What the task asks: In the data, extract each line that holds the string "More".

:::

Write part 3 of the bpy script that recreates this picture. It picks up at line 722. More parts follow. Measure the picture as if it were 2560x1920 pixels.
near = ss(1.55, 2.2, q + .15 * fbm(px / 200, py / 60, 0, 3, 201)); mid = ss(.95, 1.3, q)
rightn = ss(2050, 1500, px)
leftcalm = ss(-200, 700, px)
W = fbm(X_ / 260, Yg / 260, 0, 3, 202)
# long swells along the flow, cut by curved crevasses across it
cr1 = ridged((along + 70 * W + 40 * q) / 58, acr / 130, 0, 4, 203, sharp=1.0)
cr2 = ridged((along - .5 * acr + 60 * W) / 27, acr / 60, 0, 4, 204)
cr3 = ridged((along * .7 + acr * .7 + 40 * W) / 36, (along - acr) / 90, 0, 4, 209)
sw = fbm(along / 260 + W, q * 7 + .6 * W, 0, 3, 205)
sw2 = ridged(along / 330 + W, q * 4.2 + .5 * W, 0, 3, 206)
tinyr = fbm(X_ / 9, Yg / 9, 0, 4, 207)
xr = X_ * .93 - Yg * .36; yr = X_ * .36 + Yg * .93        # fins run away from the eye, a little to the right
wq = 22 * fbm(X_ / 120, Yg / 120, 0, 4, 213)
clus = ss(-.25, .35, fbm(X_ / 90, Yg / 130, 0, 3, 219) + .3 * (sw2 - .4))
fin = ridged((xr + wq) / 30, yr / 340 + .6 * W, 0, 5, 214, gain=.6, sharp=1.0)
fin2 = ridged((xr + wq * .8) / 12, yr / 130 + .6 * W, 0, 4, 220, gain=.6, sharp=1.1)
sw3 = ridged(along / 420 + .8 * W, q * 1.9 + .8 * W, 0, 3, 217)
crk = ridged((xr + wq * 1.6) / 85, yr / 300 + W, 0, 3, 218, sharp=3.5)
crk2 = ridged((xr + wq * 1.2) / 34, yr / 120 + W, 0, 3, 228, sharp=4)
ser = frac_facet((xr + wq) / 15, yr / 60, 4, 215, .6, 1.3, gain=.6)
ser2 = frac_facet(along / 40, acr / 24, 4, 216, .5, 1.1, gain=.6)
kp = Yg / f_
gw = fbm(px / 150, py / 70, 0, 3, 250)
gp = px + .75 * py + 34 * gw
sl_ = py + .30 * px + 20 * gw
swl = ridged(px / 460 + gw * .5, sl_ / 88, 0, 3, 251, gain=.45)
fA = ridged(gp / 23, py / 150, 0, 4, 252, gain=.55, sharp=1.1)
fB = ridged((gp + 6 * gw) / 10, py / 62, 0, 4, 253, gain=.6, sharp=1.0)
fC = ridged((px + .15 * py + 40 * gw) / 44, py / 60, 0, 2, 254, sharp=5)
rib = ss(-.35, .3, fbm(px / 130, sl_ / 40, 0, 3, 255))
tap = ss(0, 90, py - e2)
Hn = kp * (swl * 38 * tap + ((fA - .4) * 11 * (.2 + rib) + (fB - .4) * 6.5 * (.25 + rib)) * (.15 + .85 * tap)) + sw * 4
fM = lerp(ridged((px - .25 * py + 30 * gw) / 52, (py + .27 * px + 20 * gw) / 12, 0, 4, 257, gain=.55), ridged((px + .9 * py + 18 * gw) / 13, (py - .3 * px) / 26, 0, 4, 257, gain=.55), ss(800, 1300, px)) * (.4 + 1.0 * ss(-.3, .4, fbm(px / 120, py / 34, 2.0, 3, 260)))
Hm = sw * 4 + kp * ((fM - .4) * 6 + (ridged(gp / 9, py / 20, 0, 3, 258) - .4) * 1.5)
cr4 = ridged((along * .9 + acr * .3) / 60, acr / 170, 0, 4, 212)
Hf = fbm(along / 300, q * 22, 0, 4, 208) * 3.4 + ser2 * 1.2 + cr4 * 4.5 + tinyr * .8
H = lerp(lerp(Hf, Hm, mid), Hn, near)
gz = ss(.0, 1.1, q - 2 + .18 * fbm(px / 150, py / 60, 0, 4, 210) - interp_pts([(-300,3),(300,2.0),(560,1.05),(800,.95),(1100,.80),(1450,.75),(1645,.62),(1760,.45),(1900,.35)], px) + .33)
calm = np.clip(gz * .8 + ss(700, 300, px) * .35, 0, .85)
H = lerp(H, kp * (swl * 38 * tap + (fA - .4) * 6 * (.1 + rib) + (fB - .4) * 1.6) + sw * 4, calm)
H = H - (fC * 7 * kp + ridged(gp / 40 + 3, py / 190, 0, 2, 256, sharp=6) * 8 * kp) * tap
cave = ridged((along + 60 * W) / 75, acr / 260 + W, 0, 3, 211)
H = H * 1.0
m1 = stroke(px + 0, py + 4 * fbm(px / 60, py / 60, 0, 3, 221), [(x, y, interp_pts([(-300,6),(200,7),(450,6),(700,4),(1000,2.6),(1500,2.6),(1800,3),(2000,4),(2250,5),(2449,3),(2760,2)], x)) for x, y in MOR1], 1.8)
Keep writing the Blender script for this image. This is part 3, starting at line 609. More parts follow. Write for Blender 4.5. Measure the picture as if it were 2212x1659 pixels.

:::

Written answer:
Write part 3 of the bpy script that recreates this picture. It picks up at line 722. More parts follow. Measure the picture as if it were 2560x1920 pixels.
Keep writing the Blender script for this image. This is part 3, starting at line 609. More parts follow. Write for Blender 4.5. Measure the picture as if it were 2212x1659 pixels.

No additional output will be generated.